How the People of Laos are COPEing …. Vientiane

Woolly says – We’d had a slightly later start to the day, our huge breakfast needed to be walked off and feeling that we had got to grips with Vientiane I set off with confidence. Passing many of the places that we had seen yesterday it didn’t take long to arrive at the Cope Visitor centre, not maybe your usual touristy type of thing but one that we had all wanted to go to. Set up in 1996, COPE’s work has helped thousands of people with mobility related disabilities, including UXO survivors which now have access to prosthetic and orthotic services, allowing them to regain mobility and dignity. A very nice young lady greeted us at the door and told us to ask anything we wanted to before directing us into the cinema room. The video that we watched explained about the atrocities that Laos had gone through during the Vietnam war where it had been used as a bomb drop area as planes flew back to their bases, the country was the most heavily bombed country in the world per capita. Although not involved in the war themselves their people suffered and continue to suffer to this day. The removal of live bombs is still ongoing and only by clearing the land can farmers begin growing produce again, it’s a long process and every week someone still dies here from one of the incendiaries that remain. I was shocked and felt very humble at what the people face.

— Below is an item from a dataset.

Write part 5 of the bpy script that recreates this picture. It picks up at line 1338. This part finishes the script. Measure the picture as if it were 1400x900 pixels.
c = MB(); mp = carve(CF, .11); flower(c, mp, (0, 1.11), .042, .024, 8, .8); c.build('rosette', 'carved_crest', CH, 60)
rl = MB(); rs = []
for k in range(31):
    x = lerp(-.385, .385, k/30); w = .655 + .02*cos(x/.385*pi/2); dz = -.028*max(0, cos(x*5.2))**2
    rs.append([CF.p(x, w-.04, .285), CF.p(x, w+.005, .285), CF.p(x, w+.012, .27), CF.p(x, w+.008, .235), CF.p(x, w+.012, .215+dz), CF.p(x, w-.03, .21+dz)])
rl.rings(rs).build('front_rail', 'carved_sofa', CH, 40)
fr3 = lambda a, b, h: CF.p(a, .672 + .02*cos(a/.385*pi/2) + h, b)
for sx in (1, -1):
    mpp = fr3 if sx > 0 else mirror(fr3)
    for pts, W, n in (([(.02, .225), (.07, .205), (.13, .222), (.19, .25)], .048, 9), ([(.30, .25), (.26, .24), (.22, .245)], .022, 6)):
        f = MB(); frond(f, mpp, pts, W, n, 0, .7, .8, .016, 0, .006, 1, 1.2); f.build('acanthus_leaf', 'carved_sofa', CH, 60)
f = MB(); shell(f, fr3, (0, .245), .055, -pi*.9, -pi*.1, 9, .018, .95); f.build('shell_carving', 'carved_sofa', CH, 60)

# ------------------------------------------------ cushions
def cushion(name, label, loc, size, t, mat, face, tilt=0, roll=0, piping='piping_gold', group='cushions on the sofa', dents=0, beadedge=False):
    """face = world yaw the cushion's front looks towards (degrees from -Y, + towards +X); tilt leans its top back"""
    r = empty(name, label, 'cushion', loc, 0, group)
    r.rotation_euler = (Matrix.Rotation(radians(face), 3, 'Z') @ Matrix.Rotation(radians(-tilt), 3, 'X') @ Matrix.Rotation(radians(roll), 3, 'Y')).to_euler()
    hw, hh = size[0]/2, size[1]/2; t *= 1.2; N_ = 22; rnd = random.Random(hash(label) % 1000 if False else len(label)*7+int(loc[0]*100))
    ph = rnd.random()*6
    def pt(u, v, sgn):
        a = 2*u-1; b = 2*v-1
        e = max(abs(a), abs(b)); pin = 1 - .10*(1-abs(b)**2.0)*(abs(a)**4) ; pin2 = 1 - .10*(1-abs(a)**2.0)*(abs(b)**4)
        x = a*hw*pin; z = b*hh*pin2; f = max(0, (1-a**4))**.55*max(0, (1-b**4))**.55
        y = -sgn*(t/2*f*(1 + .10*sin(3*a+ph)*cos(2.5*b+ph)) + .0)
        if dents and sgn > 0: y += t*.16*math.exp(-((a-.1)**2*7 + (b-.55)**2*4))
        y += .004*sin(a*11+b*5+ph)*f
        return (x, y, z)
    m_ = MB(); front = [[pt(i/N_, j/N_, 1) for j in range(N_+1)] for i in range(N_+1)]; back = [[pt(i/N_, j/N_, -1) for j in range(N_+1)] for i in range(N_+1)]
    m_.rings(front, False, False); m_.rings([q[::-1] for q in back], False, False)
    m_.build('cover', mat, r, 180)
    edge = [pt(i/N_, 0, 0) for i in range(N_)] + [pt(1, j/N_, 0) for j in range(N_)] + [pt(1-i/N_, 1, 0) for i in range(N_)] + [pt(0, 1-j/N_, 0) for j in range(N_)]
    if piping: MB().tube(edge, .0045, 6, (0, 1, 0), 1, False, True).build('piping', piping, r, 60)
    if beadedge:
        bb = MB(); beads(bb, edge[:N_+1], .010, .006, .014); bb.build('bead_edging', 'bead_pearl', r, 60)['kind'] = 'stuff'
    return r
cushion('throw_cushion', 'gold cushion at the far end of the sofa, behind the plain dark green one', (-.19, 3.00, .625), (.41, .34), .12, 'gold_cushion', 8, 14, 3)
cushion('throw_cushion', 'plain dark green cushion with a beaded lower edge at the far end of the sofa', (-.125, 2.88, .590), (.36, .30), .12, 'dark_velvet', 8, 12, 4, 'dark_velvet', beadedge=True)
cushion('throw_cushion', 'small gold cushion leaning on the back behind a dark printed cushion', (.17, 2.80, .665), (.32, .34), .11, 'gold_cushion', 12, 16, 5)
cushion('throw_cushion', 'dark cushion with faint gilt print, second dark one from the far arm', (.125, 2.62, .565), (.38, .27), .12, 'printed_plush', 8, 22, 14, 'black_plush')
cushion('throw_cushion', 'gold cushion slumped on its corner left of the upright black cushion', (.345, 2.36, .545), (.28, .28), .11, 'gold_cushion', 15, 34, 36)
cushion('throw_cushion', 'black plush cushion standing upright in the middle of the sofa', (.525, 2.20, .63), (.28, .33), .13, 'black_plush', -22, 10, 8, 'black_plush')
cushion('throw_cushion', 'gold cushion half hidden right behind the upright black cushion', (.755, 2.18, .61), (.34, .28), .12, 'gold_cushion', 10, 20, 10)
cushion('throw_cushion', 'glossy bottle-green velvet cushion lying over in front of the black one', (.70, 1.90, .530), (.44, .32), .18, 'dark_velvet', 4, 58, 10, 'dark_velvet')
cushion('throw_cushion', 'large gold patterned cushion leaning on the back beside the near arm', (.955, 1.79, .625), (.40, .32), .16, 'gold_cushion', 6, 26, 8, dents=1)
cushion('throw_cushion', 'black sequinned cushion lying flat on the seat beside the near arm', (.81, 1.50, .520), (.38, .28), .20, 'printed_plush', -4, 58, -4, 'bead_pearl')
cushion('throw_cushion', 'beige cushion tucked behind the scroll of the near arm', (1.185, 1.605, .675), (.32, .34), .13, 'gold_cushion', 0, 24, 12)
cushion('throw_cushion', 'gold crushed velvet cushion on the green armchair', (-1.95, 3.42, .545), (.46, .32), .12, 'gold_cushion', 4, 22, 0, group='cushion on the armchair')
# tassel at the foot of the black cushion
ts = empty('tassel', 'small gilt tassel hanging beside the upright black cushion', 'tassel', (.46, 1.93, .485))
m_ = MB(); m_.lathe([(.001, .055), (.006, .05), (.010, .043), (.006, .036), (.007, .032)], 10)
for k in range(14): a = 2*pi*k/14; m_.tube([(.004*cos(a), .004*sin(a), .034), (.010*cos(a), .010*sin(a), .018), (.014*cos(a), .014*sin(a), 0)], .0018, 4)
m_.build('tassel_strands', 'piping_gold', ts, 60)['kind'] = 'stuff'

The film gave us information about how the cluster bombs were being disarmed as well as stories about people who had recently been injured through the simple task of lighting a fire or digging their ground.

Woolly says – The museum part was fascinating with lots more stories of how Cope has helped, providing prosthetic limbs and physio as well as a recently added outreach programme that goes into the smaller villages. Around the walls were examples of the limbs that people had fashioned for themselves as well as a display on how the plastic body parts are made and then shaped for each person’s own needs. Having left a donation (they don’t charge) which would go quite a long way towards a new leg for someone we wandered towards the river.

Our plan had been to investigate the night market but as it was still early I wasn’t sure that was going to happen, as we neared the reedy banks of the Mekong we found row upon row of small newly built shops, as I had suspected not many were trading although looking around it appeared that not many were occupied at all. The women didn’t seem to disappointed and having sat for a while we wandered on where we came to row upon row of stalls under tents, and there was me thinking I had got out of shopping!

No shopping involved but we did amble past hundreds of clothes stalls selling Hawaiian shirts and elephant themed clothing.

Woolly says – I think I could look cute in a pineapple shirt! With the evening drawing in and the crowds thickening it seemed like a good time to head back ready for more adventures in the morning.